→ Material provided:
▼
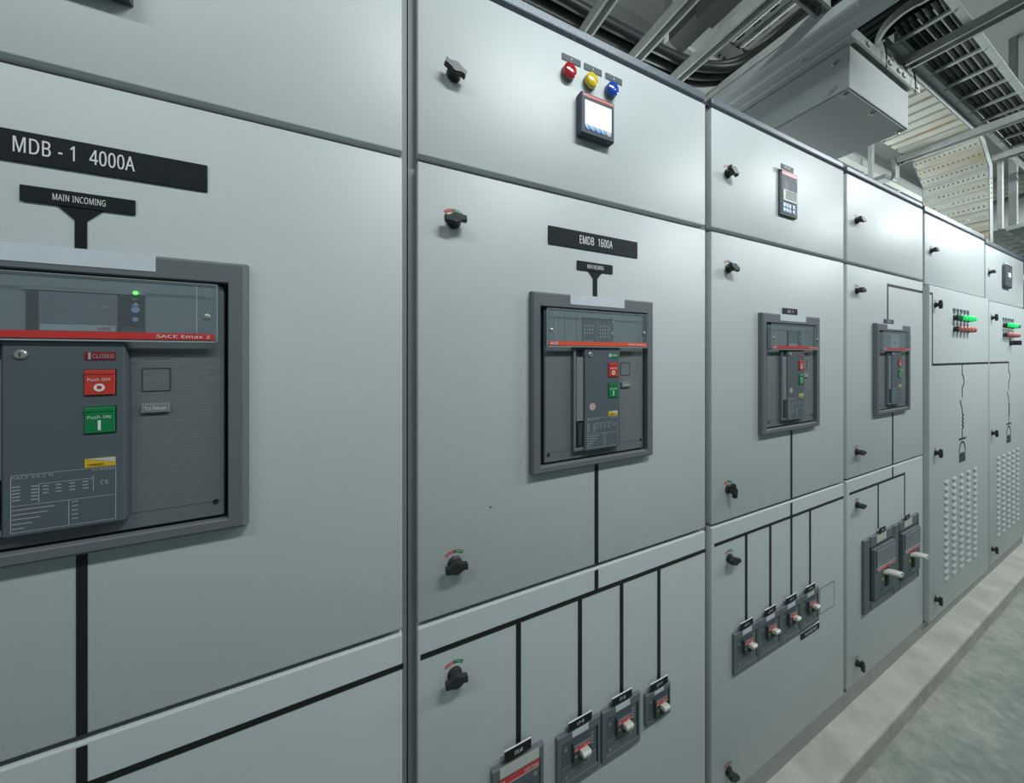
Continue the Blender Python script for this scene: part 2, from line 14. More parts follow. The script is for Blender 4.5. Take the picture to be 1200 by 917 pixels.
# ------------------------------------------------------------------ surveying helpers
def ray(px, py):
    u = (px - CX) / FPX; v = (HY - py) / FPX
    return math.sin(TH) + math.cos(TH) * u, math.cos(TH) - math.sin(TH) * u, v
def on_y(px, py, y=0.0):
    a, b, v = ray(px, py); t = (y + D) / b
    return Vector((a * t, y, v * t))
def on_z(px, py, z):
    a, b, v = ray(px, py); t = z / v
    return Vector((a * t, b * t - D, z))
def on_x(px, py, x):
    a, b, v = ray(px, py); t = x / a
    return Vector((x, b * t - D, v * t))

# ------------------------------------------------------------------ materials
def new_mat(name):
    m = bpy.data.materials.new(name); m.use_nodes = True
    n = m.node_tree.nodes; b = n['Principled BSDF']
    return m, m.node_tree, b
def plain(name, col, rough=0.5, metal=0.0, spec=0.5, noise=0.0, nscale=40.0, bump=0.0, bscale=400.0, emit=None, estr=0.0):
    m, t, b = new_mat(name)
    b.inputs['Base Color'].default_value = (*col, 1)
    b.inputs['Roughness'].default_value = rough
    b.inputs['Metallic'].default_value = metal
    b.inputs['Specular IOR Level'].default_value = spec
    tc = t.nodes.new('ShaderNodeTexCoord')
    if noise > 0:
        nz = t.nodes.new('ShaderNodeTexNoise'); nz.inputs['Scale'].default_value = nscale; nz.inputs['Detail'].default_value = 5
        t.links.new(tc.outputs['Object'], nz.inputs['Vector'])
        r = t.nodes.new('ShaderNodeMapRange'); r.inputs['From Min'].default_value = .3; r.inputs['From Max'].default_value = .7
        r.inputs['To Min'].default_value = 1 - noise; r.inputs['To Max'].default_value = 1 + noise
        t.links.new(nz.outputs['Fac'], r.inputs['Value'])
        mx = t.nodes.new('ShaderNodeVectorMath'); mx.operation = 'SCALE'; mx.inputs[0].default_value = col
        t.links.new(r.outputs['Result'], mx.inputs['Scale'])
        t.links.new(mx.outputs['Vector'], b.inputs['Base Color'])
    if bump > 0:
        nz = t.nodes.new('ShaderNodeTexNoise'); nz.inputs['Scale'].default_value = bscale; nz.inputs['Detail'].default_value = 2
        t.links.new(tc.outputs['Object'], nz.inputs['Vector'])
        bp = t.nodes.new('ShaderNodeBump'); bp.inputs['Strength'].default_value = bump; bp.inputs['Distance'].default_value = .001
        t.links.new(nz.outputs['Fac'], bp.inputs['Height']); t.links.new(bp.outputs['Normal'], b.inputs['Normal'])
    if emit:
        b.inputs['Emission Color'].default_value = (*emit, 1); b.inputs['Emission Strength'].default_value = estr
    return m

M = {}
M['paint'] = plain('door_powder_coat', (.51, .556, .565), .45, noise=.012, nscale=6, bump=.08, bscale=700)
M['carcass'] = plain('carcass_paint', (.27, .29, .28), .45)
M['plinth'] = plain('plinth_paint', (.30, .315, .295), .5, noise=.03)
M['rail'] = plain('top_rail_steel', (.13, .155, .185), .42, metal=.2, noise=.22, nscale=140, bump=.15, bscale=300)
M['rail_dark'] = plain('rail_shadow_gap', (.02, .022, .026), .6)
M['knob'] = plain('knob_plastic', (.022, .024, .027), .42, bump=.1)
M['plate'] = plain('nameplate_black', (.012, .016, .019), .5, spec=.2, noise=.15, nscale=60)
M['plate_grey'] = plain('nameplate_grey', (.075, .09, .115), .55, spec=.25)
M['mimic'] = plain('mimic_tape', (.012, .013, .014), .5)
M['white'] = plain('white_print', (.75, .78, .78), .6)
M['paper'] = plain('label_paper', (.60, .66, .72), .5, noise=.03)
M['paper_warm'] = plain('label_paper_aged', (.55, .57, .53), .5, noise=.05)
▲
→ Problem to solve: Leaving the pictures aside, transcribe the entire listing exactly.

→ Answer below:
Continue the Blender Python script for this scene: part 2, from line 14. More parts follow. The script is for Blender 4.5. Take the picture to be 1200 by 917 pixels.
# ------------------------------------------------------------------ surveying helpers
def ray(px, py):
    u = (px - CX) / FPX; v = (HY - py) / FPX
    return math.sin(TH) + math.cos(TH) * u, math.cos(TH) - math.sin(TH) * u, v
def on_y(px, py, y=0.0):
    a, b, v = ray(px, py); t = (y + D) / b
    return Vector((a * t, y, v * t))
def on_z(px, py, z):
    a, b, v = ray(px, py); t = z / v
    return Vector((a * t, b * t - D, z))
def on_x(px, py, x):
    a, b, v = ray(px, py); t = x / a
    return Vector((x, b * t - D, v * t))

# ------------------------------------------------------------------ materials
def new_mat(name):
    m = bpy.data.materials.new(name); m.use_nodes = True
    n = m.node_tree.nodes; b = n['Principled BSDF']
    return m, m.node_tree, b
def plain(name, col, rough=0.5, metal=0.0, spec=0.5, noise=0.0, nscale=40.0, bump=0.0, bscale=400.0, emit=None, estr=0.0):
    m, t, b = new_mat(name)
    b.inputs['Base Color'].default_value = (*col, 1)
    b.inputs['Roughness'].default_value = rough
    b.inputs['Metallic'].default_value = metal
    b.inputs['Specular IOR Level'].default_value = spec
    tc = t.nodes.new('ShaderNodeTexCoord')
    if noise > 0:
        nz = t.nodes.new('ShaderNodeTexNoise'); nz.inputs['Scale'].default_value = nscale; nz.inputs['Detail'].default_value = 5
        t.links.new(tc.outputs['Object'], nz.inputs['Vector'])
        r = t.nodes.new('ShaderNodeMapRange'); r.inputs['From Min'].default_value = .3; r.inputs['From Max'].default_value = .7
        r.inputs['To Min'].default_value = 1 - noise; r.inputs['To Max'].default_value = 1 + noise
        t.links.new(nz.outputs['Fac'], r.inputs['Value'])
        mx = t.nodes.new('ShaderNodeVectorMath'); mx.operation = 'SCALE'; mx.inputs[0].default_value = col
        t.links.new(r.outputs['Result'], mx.inputs['Scale'])
        t.links.new(mx.outputs['Vector'], b.inputs['Base Color'])
    if bump > 0:
        nz = t.nodes.new('ShaderNodeTexNoise'); nz.inputs['Scale'].default_value = bscale; nz.inputs['Detail'].default_value = 2
        t.links.new(tc.outputs['Object'], nz.inputs['Vector'])
        bp = t.nodes.new('ShaderNodeBump'); bp.inputs['Strength'].default_value = bump; bp.inputs['Distance'].default_value = .001
        t.links.new(nz.outputs['Fac'], bp.inputs['Height']); t.links.new(bp.outputs['Normal'], b.inputs['Normal'])
    if emit:
        b.inputs['Emission Color'].default_value = (*emit, 1); b.inputs['Emission Strength'].default_value = estr
    return m

M = {}
M['paint'] = plain('door_powder_coat', (.51, .556, .565), .45, noise=.012, nscale=6, bump=.08, bscale=700)
M['carcass'] = plain('carcass_paint', (.27, .29, .28), .45)
M['plinth'] = plain('plinth_paint', (.30, .315, .295), .5, noise=.03)
M['rail'] = plain('top_rail_steel', (.13, .155, .185), .42, metal=.2, noise=.22, nscale=140, bump=.15, bscale=300)
M['rail_dark'] = plain('rail_shadow_gap', (.02, .022, .026), .6)
M['knob'] = plain('knob_plastic', (.022, .024, .027), .42, bump=.1)
M['plate'] = plain('nameplate_black', (.012, .016, .019), .5, spec=.2, noise=.15, nscale=60)
M['plate_grey'] = plain('nameplate_grey', (.075, .09, .115), .55, spec=.25)
M['mimic'] = plain('mimic_tape', (.012, .013, .014), .5)
M['white'] = plain('white_print', (.75, .78, .78), .6)
M['paper'] = plain('label_paper', (.60, .66, .72), .5, noise=.03)
M['paper_warm'] = plain('label_paper_aged', (.55, .57, .53), .5, noise=.05)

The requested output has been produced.